11. Having re-read both my judgments and having dispassionately applied my mind to the circumstances elucidated and reasoning employed therein, I remain unpersuaded that there exists a reasonable prospect that another court will come to a different conclusion in respect of the applicant’s conviction. Likewise, in respect of the sentence imposed, I remain of the view that the sentence imposed was neither inappropriate nor harsh, taking into consideration the aggravating circumstances discussed in paragraphs 16 to 19 of the judgment on sentence.



12. I am not persuaded that a different court would find in accordance with the applicant’s submissions.



13. I accordingly make the following order:



13.1. The application for leave to appeal by the applicant is dismissed.





_________________

A. MAIER-FRAWLEY

JUDGE OF THE HIGH COURT

GAUTENG DIVISION, JOHANNESBURG





Date of hearing: 13 September 2022

Judgment delivered 14 December 2022



This judgment was handed down electronically by circulation to the parties’ legal representatives by email, publication on Caselines and release to SAFLII. The date and time for hand-down is deemed to be have been at 10h00 on 14 December 2022.





APPEARANCES:



Counsel for the Applicant: Adv Brits (Legal aid SA)

Counsel for the Respondent Adv P Marasela (NPA)

1 The Mont Chevaux Trust and Tina Goosen & 18 Others (Case No.

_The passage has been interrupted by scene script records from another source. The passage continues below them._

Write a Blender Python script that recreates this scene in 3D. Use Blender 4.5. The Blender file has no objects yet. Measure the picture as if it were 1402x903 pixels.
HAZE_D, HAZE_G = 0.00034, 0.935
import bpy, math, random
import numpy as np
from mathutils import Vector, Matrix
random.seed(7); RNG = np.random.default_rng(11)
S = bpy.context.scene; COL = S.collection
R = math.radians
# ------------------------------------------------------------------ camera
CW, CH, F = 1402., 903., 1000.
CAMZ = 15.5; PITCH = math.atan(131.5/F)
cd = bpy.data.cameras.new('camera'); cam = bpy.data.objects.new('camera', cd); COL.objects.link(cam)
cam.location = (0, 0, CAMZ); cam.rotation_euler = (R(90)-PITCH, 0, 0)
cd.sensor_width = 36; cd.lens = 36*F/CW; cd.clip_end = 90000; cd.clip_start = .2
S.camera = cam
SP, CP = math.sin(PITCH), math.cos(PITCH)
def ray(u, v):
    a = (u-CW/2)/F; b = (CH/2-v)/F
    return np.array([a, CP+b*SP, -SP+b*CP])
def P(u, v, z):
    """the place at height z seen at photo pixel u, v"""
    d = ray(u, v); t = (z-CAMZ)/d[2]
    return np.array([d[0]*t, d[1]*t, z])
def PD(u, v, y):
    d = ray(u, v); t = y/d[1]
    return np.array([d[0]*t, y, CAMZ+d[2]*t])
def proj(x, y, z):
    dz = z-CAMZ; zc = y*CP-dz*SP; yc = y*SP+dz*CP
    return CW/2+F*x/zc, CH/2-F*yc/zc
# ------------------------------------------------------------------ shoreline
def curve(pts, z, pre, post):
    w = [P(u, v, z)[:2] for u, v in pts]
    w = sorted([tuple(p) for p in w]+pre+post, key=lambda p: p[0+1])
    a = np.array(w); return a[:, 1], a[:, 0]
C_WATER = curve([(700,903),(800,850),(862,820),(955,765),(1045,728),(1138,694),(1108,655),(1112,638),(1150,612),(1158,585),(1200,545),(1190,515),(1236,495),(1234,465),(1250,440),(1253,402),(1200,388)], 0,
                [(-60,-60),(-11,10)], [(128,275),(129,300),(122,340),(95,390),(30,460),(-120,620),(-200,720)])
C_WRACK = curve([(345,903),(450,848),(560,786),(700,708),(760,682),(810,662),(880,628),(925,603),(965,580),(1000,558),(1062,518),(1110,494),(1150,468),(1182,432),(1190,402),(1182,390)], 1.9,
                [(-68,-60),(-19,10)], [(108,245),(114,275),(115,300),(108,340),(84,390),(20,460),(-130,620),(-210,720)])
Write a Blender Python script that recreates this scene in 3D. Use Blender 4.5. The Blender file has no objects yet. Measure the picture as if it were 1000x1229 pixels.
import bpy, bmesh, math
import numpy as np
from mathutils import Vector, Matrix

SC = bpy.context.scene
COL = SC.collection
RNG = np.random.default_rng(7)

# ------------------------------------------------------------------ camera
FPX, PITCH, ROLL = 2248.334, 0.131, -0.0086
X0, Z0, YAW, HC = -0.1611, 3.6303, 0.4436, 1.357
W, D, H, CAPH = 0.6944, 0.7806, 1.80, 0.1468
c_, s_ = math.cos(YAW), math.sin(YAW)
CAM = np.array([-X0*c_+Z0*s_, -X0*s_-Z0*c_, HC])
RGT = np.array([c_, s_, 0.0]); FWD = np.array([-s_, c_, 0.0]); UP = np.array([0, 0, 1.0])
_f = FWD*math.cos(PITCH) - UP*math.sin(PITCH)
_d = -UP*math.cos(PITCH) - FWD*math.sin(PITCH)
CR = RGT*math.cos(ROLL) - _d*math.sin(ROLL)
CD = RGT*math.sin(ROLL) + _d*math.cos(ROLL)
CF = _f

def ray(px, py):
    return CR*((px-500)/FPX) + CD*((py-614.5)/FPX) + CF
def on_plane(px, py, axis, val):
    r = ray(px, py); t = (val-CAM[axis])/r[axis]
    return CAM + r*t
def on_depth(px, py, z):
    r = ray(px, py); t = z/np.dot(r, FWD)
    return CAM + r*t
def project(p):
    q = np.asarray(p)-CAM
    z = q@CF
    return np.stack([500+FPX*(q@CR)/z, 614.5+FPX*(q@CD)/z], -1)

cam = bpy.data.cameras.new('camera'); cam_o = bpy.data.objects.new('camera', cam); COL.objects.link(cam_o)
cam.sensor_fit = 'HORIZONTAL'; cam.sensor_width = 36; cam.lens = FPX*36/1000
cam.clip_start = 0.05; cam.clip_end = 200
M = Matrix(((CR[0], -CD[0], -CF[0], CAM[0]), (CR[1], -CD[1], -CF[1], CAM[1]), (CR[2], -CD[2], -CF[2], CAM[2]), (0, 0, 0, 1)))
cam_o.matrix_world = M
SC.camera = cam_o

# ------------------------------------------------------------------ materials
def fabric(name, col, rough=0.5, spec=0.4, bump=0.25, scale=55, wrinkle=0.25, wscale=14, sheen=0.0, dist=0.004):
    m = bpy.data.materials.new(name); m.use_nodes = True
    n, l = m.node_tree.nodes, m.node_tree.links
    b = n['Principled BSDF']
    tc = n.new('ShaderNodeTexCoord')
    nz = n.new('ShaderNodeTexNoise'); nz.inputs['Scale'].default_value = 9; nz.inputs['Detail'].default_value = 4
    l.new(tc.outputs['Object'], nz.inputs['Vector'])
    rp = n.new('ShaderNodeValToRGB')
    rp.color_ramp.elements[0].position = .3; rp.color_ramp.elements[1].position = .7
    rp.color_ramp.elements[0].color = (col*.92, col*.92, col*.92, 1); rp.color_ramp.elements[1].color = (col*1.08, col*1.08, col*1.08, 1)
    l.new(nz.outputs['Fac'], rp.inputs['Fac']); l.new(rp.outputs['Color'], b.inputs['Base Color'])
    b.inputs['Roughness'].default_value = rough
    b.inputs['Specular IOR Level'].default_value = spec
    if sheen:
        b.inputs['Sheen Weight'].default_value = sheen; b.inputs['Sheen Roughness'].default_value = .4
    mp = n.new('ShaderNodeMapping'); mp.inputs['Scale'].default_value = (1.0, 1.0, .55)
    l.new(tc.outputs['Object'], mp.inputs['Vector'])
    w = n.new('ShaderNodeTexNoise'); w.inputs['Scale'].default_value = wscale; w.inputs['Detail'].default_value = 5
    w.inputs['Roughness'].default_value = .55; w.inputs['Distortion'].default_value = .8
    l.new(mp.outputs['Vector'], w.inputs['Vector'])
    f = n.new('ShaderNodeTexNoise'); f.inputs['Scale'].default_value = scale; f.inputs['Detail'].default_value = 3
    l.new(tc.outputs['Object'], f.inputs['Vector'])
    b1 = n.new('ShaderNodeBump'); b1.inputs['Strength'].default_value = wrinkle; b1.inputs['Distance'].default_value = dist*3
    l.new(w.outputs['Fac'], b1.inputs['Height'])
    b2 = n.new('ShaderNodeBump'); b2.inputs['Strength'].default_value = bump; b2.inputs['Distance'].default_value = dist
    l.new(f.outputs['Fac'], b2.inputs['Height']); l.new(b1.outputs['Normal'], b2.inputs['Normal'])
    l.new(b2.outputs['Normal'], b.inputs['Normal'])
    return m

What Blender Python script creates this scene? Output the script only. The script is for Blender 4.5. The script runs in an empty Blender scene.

LCC 14R/2004, dated 3 November 2014), at para [6], followed by the Land Claims Court in Daantjie Community and Others v Crocodile Valley Citrus Company (Pty) Ltd and Another (75/2008) [2015] ZALLC 7 (28 July 2015) at par 3.

2 Acting National Director of Public Prosecutions and Others v Democratic Alliance, In Re: Democratic Alliance v Acting National Director of Public Prosecutions and Others (19577/09) [2016) ZAGPPHC 489 (24 June 2016) para [25], a decision of the Full Court which is binding upon me.

3 S v Smith 2012 (1) SACR 567 (SCA) para 7.

4 Dexgroup (Pty) Ltd v Trustco Group International (Pty) Ltd and Others 2012 (6) SA 520 (SCA) at par 24.

5 Kruger v S 2014 (1) SACR 647 (SCA) at paras 2 and 3

6 See, in particular, paras 285 to 289 read with par 291 of the judgment.

7 See par 9 read with paras 12, 17 & 19 of the judgment on sentence.